Pathak explains that it’s these different types of users, combined with stringent performance requirements, that present the following architectural challenges:

  • Latency: People must receive notifications as soon as possible, as the aim of Twitter is to inform users about what is happening in real-time.
  • Fanout: A single tweet from somebody with millions of followers could trigger millions of notifications. The system must be able to deal with these large spikes.
  • Heterogeneous calls: Some internal calls, such as calls to caches, may only take a few milliseconds. However, calls to external services such as Google may take in excess of a half a second. How these types of calls are coupled must be considered when scaling.
  • Multi-datacentre: Twitter must be as resilient as possible, with users still receiving notifications even in the event of failover.

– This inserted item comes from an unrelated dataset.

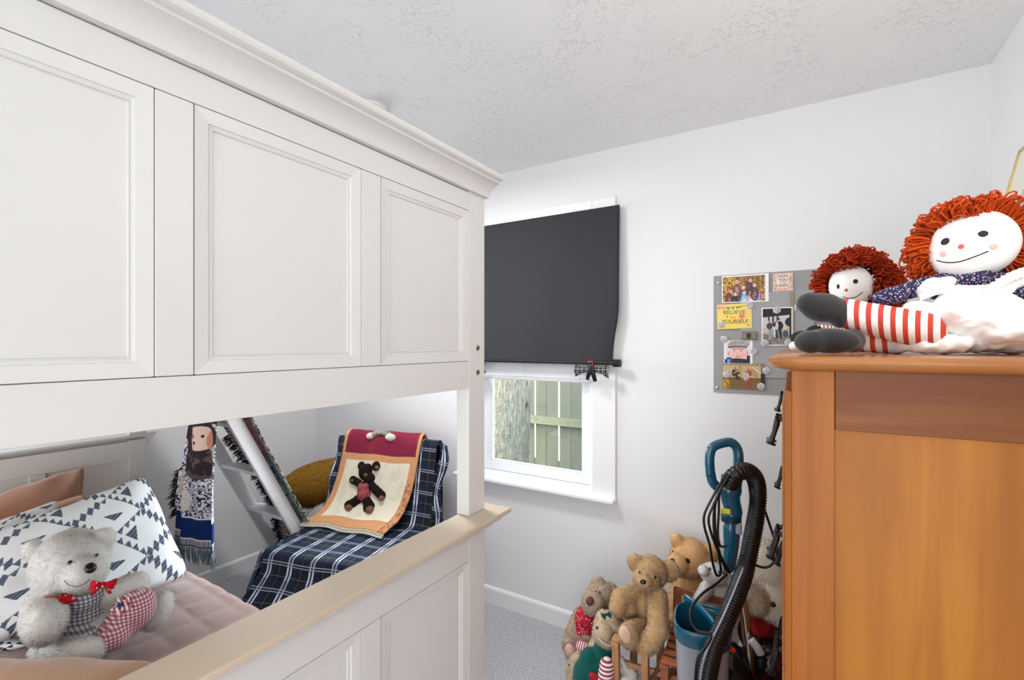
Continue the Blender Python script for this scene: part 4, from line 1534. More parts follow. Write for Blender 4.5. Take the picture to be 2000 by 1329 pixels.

Before addressing these challenges, notifications are first divided into either a push or pull based model. The notification timeline that people see when visiting their Twitter feed adopts pull, whereas SMS and email are push.

For the pull based model, Pathak explained that notifications are usually be served from a cache, as timeline generation is an expensive operation. For this, Twitter makes use of Manhattan, Twitter's real-time distributed backing store, and a fork of Redis. By using caching, latency is kept to a minimum, providing a better user experience. The notifications timeline is also asynchronously replicated across data centres, the goal being that the user will see the same timeline even in the event of failover.

With push notifications, in order to deal with latency and spikes, Pathak explains that whilst they leverage horizontal scaling, they also make use of short lived caches. This helps in situations where there are millions of events for the same user.

In order to deal with heterogeneous calls, Twitter makes use of priority queues to stop important calls being blocked; a celebrity tweeting would never block somebody's login call. Also, different types of calls are profiled and grouped together, meaning if an external dependency is down then failures tend to be isolated.

Finally, Pathak concludes some key takeaways of the architecture to be:

  • Focus on as many asynchronous operations as possible, as they scale easier than synchronous operations.
  • When trading off between read and write time, consider writing only data which is unlikely to become stale, such as ID’s.
  • From the ground up, make sure the application will be able to support multiple data centres.